:: GIVEN MATERIAL ::
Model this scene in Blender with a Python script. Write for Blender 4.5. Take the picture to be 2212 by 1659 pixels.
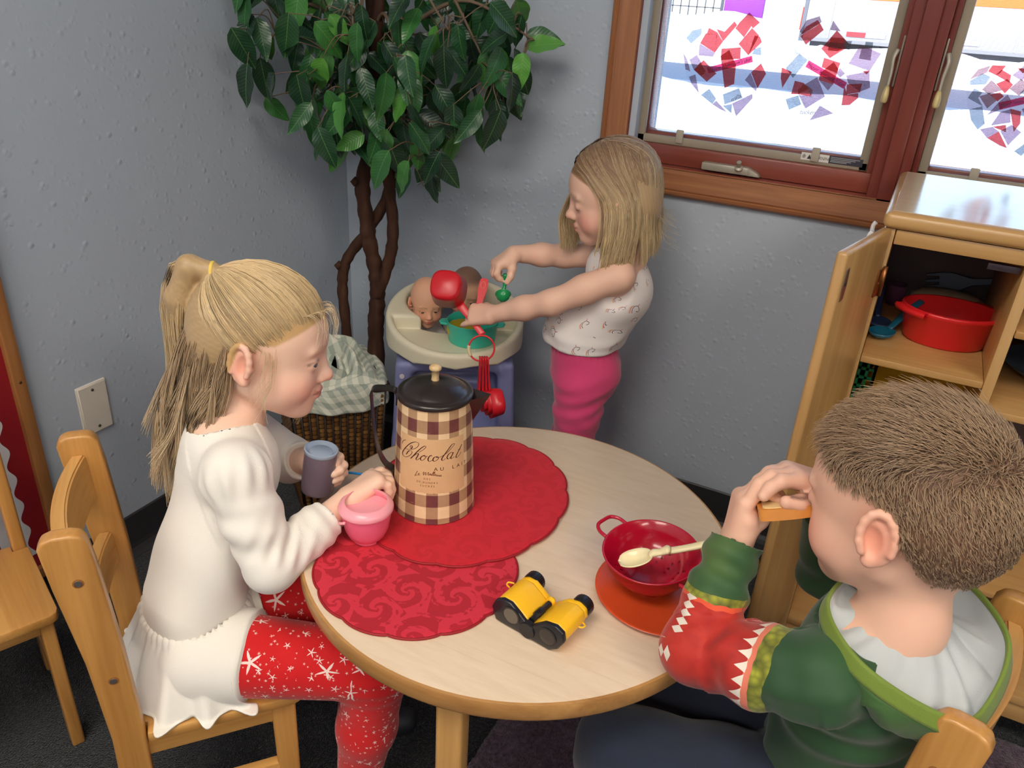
import bpy, bmesh, math, random, time
import numpy as np
from mathutils import Vector, Matrix
T0 = time.time()
scene = bpy.context.scene
for o in list(bpy.data.objects):
    bpy.data.objects.remove(o)
COL = scene.collection
PI = math.pi

# ------------------------------------------------------------------ camera
CAM_P = (1.37733, -1.73808, 1.21053)
CAM_R = (0.88662874, 0.45921902, 0.05483945)
CAM_U = (-0.25110313, 0.37841956, 0.89092416)
CAM_F = (-0.388377, 0.80368932, -0.450829)
cam_data = bpy.data.cameras.new('camera')
cam_data.sensor_fit = 'HORIZONTAL'
cam_data.sensor_width = 36.0
cam_data.lens = 1705.71 / 2212 * 36.0
cam_data.clip_start = 0.02
cam_data.clip_end = 200
cam = bpy.data.objects.new('camera', cam_data)
M = Matrix.Identity(4)
for i in range(3):
    M[i][0] = CAM_R[i]; M[i][1] = CAM_U[i]; M[i][2] = -CAM_F[i]; M[i][3] = CAM_P[i]
cam.matrix_world = M
COL.objects.link(cam)
scene.camera = cam

# ------------------------------------------------------------------ world, sun, exposure
world = bpy.data.worlds.new('world'); scene.world = world
world.use_nodes = True
nt = world.node_tree; nt.nodes.clear()
wo = nt.nodes.new('ShaderNodeOutputWorld'); bg = nt.nodes.new('ShaderNodeBackground')
sky = nt.nodes.new('ShaderNodeTexSky')
try:
    sky.sky_type = 'NISHITA'
except Exception:
    pass
try:
    sky.sun_disc = False
    sky.sun_elevation = math.radians(38); sky.sun_rotation = math.radians(160)
    sky.air_density = 1.0; sky.dust_density = 0.8; sky.ozone_density = 1.0
except Exception:
    pass
nt.links.new(sky.outputs[0], bg.inputs[0]); nt.links.new(bg.outputs[0], wo.inputs[0])
bg.inputs[1].default_value = 0.5

sun_d = bpy.data.lights.new('sun', 'SUN'); sun_d.energy = 7.5; sun_d.angle = math.radians(1.0)
sun_d.color = (1.0, 0.96, 0.9)
sun = bpy.data.objects.new('sun', sun_d); COL.objects.link(sun)
# sunlight comes from behind the building (over the roof), so the near snow lies in its shade
sun.rotation_euler = Vector((0.22, 0.86, -0.46)).to_track_quat('-Z', 'Y').to_euler()
sun.location = (2, -6, 8)

vs = scene.view_settings
vs.view_transform = 'Standard'; vs.look = 'None'; vs.gamma = 1.0
vs.use_curve_mapping = False
vs.exposure = 0.12
scene.display_settings.display_device = 'sRGB'
try:
    scene.cycles.use_denoising = True
    scene.cycles.max_bounces = 8
    scene.cycles.diffuse_bounces = 4
    scene.cycles.transparent_max_bounces = 24
    scene.cycles.sample_clamp_indirect = 6.0
    scene.cycles.caustics_reflective = False
    scene.cycles.caustics_refractive = False
except Exception:
    pass
CEIL_STRENGTH = 13.5      # the ceiling light panels of the room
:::
| EXERCISE DIRECTIONS |
Starting at the top of the listing above, reproduce each line up to and including the one with "scene.camera = cam"; omit the pictures.

| ANSWER IN FULL |
Model this scene in Blender with a Python script. Write for Blender 4.5. Take the picture to be 2212 by 1659 pixels.
import bpy, bmesh, math, random, time
import numpy as np
from mathutils import Vector, Matrix
T0 = time.time()
scene = bpy.context.scene
for o in list(bpy.data.objects):
    bpy.data.objects.remove(o)
COL = scene.collection
PI = math.pi

# ------------------------------------------------------------------ camera
CAM_P = (1.37733, -1.73808, 1.21053)
CAM_R = (0.88662874, 0.45921902, 0.05483945)
CAM_U = (-0.25110313, 0.37841956, 0.89092416)
CAM_F = (-0.388377, 0.80368932, -0.450829)
cam_data = bpy.data.cameras.new('camera')
cam_data.sensor_fit = 'HORIZONTAL'
cam_data.sensor_width = 36.0
cam_data.lens = 1705.71 / 2212 * 36.0
cam_data.clip_start = 0.02
cam_data.clip_end = 200
cam = bpy.data.objects.new('camera', cam_data)
M = Matrix.Identity(4)
for i in range(3):
    M[i][0] = CAM_R[i]; M[i][1] = CAM_U[i]; M[i][2] = -CAM_F[i]; M[i][3] = CAM_P[i]
cam.matrix_world = M
COL.objects.link(cam)
scene.camera = cam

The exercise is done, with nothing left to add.